### [What to work on]
Print the lines of the data, starting with the first, up to and including the line where "M['water'] = water_mat()" appears.
++++ Dataset section
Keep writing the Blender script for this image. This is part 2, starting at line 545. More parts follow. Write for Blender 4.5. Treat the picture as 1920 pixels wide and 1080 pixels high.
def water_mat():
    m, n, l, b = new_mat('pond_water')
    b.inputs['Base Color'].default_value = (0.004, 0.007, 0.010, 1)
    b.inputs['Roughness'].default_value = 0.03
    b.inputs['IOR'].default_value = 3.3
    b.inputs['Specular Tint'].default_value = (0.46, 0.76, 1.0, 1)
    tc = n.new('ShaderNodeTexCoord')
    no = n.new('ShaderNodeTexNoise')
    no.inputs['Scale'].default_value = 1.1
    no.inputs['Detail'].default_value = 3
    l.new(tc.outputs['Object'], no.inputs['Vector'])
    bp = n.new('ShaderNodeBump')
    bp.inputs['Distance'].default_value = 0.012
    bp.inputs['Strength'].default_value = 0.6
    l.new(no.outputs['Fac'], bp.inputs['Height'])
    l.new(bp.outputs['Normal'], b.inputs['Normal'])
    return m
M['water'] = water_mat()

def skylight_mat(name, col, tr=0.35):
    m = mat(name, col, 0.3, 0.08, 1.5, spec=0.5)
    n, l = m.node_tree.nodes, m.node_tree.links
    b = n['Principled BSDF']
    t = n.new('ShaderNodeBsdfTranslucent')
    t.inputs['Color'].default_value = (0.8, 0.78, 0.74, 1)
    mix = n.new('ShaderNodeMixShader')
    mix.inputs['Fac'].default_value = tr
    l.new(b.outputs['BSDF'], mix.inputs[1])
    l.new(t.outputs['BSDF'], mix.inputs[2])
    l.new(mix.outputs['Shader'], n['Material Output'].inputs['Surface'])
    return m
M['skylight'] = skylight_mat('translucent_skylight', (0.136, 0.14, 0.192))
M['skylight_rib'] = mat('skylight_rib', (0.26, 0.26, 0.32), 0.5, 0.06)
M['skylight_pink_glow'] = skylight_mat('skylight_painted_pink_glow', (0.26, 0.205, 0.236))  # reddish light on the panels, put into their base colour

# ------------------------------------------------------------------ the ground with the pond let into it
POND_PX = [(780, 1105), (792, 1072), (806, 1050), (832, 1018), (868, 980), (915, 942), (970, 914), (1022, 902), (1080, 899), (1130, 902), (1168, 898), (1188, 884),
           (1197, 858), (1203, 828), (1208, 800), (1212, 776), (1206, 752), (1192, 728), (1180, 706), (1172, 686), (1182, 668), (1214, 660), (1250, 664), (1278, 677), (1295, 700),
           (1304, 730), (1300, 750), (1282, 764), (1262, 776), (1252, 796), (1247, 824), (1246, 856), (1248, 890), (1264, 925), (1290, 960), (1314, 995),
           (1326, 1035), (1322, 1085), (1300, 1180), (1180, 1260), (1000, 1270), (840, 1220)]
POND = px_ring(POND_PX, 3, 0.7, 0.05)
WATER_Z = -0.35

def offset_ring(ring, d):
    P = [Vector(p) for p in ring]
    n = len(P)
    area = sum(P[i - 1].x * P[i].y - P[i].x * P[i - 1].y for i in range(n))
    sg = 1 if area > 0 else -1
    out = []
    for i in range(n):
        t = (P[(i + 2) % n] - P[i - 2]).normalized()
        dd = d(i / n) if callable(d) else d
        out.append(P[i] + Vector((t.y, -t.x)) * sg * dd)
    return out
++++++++
### [Task answer]
Keep writing the Blender script for this image. This is part 2, starting at line 545. More parts follow. Write for Blender 4.5. Treat the picture as 1920 pixels wide and 1080 pixels high.
def water_mat():
    m, n, l, b = new_mat('pond_water')
    b.inputs['Base Color'].default_value = (0.004, 0.007, 0.010, 1)
    b.inputs['Roughness'].default_value = 0.03
    b.inputs['IOR'].default_value = 3.3
    b.inputs['Specular Tint'].default_value = (0.46, 0.76, 1.0, 1)
    tc = n.new('ShaderNodeTexCoord')
    no = n.new('ShaderNodeTexNoise')
    no.inputs['Scale'].default_value = 1.1
    no.inputs['Detail'].default_value = 3
    l.new(tc.outputs['Object'], no.inputs['Vector'])
    bp = n.new('ShaderNodeBump')
    bp.inputs['Distance'].default_value = 0.012
    bp.inputs['Strength'].default_value = 0.6
    l.new(no.outputs['Fac'], bp.inputs['Height'])
    l.new(bp.outputs['Normal'], b.inputs['Normal'])
    return m
M['water'] = water_mat()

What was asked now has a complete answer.